SOUTHEAST TEXAS RECORD

Sunday, December 22, 2024

Honda sued for allegedly using sculpture in commercial without permission

Honda crv screen shot 300x225

HOUSTON - Houston residents Dan Havel and Dean Ruck accuse Honda, McGarry Bowen, The Mill Group and Rogue Films of using a sculptural piece of theirs in an advertisement without permission, recent court papers say.

A lawsuit filed May 3 in the Houston Division of the Southern District of Texas claims the entities featured the plaintiffs' copyrighted Inversion sculpture in a recent promotion for the Honda CR-V Leap.

According to the original petition, Havel and Ruck created Inversion in 2005, which is made from the wooden boards of a house and shaped into a portal-like conical structure leading from the front of a house to the back, in 2005 and registered it with the U.S. Copyright Office the same year.

The suit explains that Rogue Films and The Mill Group asked Ruck last year if they could use a portal through a wooden house in an advertising campaign for Honda, adding Ruck reportedly had no problem with their presentations since the conical mockups did not resemble Inversion.

But the near-finished video to which Ruck was provided a link revealed "an identical version of a house with conical portal as created by the plaintiffs and copyrighted as Inversion," it says.

The video was a commercial for the CR-V and depicted a car being driven into the sculpture’s large opening with narration dubbed over by Garrison Keillor, host of the radio show, The Prairie Home Companion, and the voice of Honda's commercials.

The complainants assert the respondents admitted to committing copyright infringement, and though the latter claimed to have obtained a license to use the subject work, there "is no written license or other grant of rights from Havel or Ruck to anyone associated with the Honda commercial."

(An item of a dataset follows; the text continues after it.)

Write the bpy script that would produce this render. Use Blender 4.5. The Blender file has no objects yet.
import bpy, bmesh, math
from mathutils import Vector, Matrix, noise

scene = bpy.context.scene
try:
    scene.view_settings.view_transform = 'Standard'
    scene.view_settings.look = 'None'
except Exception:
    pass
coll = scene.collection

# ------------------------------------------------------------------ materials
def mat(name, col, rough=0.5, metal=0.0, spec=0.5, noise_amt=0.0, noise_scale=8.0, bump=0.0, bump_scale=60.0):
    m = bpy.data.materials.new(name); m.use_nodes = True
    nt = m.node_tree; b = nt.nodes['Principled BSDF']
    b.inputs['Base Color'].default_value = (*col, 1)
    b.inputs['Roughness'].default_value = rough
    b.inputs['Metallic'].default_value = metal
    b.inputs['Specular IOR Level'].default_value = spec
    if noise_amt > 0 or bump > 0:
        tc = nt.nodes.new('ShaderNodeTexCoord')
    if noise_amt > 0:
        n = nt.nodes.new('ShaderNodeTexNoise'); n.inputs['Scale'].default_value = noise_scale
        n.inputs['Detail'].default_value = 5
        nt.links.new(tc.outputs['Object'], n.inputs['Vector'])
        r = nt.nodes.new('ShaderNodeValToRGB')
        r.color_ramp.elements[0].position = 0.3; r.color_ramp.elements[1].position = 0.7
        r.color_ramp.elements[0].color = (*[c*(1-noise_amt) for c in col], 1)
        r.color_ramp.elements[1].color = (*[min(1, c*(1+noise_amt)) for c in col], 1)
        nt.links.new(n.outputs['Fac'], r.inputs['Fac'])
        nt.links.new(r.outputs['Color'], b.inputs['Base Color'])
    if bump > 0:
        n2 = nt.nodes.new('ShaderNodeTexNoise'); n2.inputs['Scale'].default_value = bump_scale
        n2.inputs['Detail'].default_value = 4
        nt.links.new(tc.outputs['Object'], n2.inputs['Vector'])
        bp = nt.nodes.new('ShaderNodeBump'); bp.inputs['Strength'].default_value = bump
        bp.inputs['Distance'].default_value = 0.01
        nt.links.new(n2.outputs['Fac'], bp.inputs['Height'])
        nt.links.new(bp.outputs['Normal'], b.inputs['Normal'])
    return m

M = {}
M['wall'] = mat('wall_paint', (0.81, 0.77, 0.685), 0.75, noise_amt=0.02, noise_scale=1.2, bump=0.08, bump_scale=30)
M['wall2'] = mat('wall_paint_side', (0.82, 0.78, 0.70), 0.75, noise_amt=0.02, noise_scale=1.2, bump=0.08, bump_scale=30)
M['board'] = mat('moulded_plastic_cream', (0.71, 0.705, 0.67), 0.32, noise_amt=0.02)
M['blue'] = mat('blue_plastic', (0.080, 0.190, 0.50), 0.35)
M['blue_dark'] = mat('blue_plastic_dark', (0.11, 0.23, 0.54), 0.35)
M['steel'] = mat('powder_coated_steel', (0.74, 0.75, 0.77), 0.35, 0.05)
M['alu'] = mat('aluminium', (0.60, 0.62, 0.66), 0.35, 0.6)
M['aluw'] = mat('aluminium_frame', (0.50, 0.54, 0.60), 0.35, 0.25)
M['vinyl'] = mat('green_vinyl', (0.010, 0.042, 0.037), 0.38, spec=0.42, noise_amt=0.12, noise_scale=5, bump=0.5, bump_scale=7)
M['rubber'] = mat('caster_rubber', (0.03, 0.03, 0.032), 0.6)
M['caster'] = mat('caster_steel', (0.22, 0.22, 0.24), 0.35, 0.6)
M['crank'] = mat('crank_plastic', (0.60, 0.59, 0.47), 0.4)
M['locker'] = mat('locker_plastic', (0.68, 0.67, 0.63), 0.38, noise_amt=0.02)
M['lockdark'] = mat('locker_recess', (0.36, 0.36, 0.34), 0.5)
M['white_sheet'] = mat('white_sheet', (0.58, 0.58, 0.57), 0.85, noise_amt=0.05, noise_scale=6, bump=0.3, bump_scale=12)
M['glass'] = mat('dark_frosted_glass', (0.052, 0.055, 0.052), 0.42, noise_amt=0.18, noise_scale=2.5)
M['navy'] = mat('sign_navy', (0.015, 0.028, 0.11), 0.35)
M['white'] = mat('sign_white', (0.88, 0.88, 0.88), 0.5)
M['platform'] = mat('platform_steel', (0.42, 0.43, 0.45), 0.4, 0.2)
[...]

Meanwhile, the commercial purportedly featuring a recreated copy of Inversion was shown worldwide and on YouTube as well as used "in videos, television ads, print ads, and internet pages, and various derivative works have been created that also show the copyrighted work."

"The defendants prominently display infringing works in their marketing materials and on their websites," the suit says.

"The defendants worked together on this ad campaign and contributed to the creation of several infringing works."

A jury trial is requested.

Attorney Arthur S. Feldman of The Feldman Law Firm P.C. in Houston is representing the plaintiffs.